What does this say? These visions of mine aren't clear. They don't mean anything subliminal on their own--there is no significance, I believe, to the first being a figure in white and the second being a shadow. What I do know is that they only appear to me in moments of decision for him, pivotal times in his life when he has a choice to make. They are an affirmation, a reflection of the transcendant, superhuman spirit I've always seen in him--they are his perfection made tangible, and they say only one thing:
You are doing right. You have chosen right. This is the way. And I don't believe they can be wrong.

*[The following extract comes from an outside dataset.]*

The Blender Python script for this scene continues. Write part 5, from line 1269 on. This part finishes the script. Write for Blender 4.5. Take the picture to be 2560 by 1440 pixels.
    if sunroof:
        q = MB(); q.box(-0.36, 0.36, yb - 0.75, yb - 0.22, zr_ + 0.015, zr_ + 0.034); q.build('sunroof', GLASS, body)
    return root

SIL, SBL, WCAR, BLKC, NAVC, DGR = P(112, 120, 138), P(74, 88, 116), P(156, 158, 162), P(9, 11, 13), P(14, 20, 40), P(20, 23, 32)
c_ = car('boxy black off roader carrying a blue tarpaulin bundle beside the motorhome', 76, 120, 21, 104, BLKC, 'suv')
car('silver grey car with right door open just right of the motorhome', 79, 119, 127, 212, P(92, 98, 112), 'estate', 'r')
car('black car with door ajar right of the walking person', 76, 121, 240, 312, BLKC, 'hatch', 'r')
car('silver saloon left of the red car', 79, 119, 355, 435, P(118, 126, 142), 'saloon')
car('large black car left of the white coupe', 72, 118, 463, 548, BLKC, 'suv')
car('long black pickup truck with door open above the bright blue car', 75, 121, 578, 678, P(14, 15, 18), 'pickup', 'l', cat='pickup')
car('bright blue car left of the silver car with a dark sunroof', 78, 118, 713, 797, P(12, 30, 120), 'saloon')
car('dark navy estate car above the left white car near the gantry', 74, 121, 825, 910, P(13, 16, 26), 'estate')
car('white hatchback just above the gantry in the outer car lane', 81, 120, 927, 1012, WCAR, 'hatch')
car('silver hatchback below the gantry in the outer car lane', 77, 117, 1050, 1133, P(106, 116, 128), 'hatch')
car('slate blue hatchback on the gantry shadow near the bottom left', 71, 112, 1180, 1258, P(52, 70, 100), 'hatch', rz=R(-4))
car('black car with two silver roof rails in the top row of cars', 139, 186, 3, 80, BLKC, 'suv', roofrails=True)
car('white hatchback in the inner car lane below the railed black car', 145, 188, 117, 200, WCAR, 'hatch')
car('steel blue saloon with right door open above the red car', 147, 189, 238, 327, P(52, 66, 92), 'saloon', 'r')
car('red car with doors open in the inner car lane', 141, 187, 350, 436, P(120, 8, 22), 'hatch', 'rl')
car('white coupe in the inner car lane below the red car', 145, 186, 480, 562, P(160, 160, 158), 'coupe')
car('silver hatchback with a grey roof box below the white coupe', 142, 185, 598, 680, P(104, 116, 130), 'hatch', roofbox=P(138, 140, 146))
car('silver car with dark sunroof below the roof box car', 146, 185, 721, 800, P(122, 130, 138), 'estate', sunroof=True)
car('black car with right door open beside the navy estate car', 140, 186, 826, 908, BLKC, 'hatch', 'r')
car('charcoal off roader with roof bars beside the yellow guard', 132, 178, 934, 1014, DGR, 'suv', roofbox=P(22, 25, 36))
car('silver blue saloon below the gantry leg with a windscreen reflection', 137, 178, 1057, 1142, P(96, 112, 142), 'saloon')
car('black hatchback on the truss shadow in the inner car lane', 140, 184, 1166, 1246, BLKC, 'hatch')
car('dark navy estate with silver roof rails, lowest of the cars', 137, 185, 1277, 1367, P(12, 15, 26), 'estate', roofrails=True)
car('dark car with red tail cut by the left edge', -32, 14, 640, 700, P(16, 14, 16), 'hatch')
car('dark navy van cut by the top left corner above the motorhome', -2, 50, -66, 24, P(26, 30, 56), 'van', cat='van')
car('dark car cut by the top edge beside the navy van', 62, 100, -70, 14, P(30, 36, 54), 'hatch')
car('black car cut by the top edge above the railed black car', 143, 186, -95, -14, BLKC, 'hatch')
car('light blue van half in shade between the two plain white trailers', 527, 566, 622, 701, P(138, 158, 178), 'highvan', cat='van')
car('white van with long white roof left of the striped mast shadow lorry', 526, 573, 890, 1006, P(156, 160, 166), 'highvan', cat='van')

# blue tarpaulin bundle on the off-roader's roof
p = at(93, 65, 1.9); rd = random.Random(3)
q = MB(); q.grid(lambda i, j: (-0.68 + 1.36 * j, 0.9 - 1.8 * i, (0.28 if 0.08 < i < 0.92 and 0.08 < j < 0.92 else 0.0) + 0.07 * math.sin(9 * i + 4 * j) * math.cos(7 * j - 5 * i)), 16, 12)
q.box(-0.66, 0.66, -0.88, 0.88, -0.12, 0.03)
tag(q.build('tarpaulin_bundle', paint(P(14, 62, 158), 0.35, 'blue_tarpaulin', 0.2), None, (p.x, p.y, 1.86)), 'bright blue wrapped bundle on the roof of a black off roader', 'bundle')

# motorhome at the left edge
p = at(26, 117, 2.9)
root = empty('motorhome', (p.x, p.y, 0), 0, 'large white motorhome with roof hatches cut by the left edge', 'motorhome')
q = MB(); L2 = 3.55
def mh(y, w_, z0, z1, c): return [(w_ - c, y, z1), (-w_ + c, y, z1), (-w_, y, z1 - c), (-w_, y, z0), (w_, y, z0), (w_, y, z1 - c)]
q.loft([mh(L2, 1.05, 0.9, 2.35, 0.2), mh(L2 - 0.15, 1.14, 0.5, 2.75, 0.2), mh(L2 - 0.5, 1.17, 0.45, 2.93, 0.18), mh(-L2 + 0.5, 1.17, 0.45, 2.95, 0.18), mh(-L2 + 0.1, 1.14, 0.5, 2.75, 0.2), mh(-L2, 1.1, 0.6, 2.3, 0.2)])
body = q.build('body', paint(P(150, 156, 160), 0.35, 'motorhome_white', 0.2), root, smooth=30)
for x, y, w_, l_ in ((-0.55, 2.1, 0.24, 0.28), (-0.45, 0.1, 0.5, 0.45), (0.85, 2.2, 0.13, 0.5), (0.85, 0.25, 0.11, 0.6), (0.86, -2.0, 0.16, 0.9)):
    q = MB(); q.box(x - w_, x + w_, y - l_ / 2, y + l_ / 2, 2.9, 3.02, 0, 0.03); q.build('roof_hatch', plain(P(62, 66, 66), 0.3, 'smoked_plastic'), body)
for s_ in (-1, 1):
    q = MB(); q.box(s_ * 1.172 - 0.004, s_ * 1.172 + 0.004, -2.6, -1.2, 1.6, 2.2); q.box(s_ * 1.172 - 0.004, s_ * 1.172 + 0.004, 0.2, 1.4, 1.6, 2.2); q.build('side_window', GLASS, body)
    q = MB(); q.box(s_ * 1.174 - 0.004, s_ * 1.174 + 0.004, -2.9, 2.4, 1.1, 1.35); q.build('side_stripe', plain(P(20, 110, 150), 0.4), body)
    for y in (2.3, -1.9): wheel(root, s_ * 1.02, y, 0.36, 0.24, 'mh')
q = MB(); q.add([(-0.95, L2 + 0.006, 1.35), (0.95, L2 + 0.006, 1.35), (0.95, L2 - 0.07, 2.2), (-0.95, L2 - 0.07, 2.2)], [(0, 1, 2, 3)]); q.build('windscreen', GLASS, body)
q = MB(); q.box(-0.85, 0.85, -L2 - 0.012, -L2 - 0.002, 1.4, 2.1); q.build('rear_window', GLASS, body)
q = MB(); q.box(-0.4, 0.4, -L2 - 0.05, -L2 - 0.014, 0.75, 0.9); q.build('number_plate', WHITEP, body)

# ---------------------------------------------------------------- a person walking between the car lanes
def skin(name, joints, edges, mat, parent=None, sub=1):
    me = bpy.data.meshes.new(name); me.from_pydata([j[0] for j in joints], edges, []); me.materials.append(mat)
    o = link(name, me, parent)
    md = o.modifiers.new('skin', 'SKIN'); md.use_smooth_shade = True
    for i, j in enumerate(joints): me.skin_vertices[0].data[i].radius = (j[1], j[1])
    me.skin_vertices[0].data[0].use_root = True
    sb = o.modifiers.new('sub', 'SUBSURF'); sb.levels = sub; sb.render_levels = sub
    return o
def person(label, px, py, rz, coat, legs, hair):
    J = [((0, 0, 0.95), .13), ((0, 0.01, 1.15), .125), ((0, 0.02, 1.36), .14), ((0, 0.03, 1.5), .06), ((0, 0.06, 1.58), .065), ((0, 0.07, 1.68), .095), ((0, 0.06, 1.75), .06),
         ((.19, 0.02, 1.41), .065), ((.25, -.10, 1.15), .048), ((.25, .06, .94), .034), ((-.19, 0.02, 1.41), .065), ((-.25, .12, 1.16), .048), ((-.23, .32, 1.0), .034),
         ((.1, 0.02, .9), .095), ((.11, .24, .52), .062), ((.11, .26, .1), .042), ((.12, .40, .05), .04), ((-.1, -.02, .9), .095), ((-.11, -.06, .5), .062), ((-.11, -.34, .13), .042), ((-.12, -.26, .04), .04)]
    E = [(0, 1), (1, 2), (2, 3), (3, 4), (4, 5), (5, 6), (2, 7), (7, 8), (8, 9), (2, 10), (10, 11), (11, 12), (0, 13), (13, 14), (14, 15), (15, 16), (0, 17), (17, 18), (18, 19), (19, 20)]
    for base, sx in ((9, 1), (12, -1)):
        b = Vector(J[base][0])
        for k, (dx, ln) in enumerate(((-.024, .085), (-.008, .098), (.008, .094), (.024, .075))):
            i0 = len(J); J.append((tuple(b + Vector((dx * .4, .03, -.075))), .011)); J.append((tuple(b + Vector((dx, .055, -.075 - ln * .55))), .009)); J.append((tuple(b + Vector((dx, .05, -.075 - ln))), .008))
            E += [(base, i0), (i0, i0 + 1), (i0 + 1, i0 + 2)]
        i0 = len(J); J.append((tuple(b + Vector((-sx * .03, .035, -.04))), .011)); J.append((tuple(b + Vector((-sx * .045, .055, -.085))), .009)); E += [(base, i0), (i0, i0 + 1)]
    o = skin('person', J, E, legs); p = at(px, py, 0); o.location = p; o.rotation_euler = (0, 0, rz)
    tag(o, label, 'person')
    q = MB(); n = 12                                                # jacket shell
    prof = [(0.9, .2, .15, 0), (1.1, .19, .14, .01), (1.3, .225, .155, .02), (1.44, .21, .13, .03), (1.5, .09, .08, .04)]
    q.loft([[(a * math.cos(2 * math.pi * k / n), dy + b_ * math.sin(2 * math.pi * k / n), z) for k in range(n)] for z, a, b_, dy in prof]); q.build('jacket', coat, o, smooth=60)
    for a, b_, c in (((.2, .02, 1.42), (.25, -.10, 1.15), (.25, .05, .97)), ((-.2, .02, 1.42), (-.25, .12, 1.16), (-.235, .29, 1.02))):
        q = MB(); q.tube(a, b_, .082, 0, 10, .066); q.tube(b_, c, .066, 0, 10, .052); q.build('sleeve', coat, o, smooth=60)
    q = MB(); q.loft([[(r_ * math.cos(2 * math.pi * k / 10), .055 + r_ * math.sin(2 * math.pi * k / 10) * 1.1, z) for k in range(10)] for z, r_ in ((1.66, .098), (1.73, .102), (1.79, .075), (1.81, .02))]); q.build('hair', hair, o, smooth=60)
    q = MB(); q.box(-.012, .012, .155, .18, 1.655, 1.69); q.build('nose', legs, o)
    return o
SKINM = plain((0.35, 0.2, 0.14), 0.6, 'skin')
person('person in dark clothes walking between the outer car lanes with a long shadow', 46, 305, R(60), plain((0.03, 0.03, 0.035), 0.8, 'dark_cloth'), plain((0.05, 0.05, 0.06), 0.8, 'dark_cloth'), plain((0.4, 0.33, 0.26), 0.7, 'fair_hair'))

I don't know why I am the one to see these things. I don't know why he is unaware of them. But I do know that when I see them, I must do all I can to spur him to accept the course he is choosing, to waver no more, to take the path he's selected with brutal confidence. These shades are beacons, lighting the way, and to the side of the road, I stand and point at them. Is this enough? *smile* I don't know. So far it has been.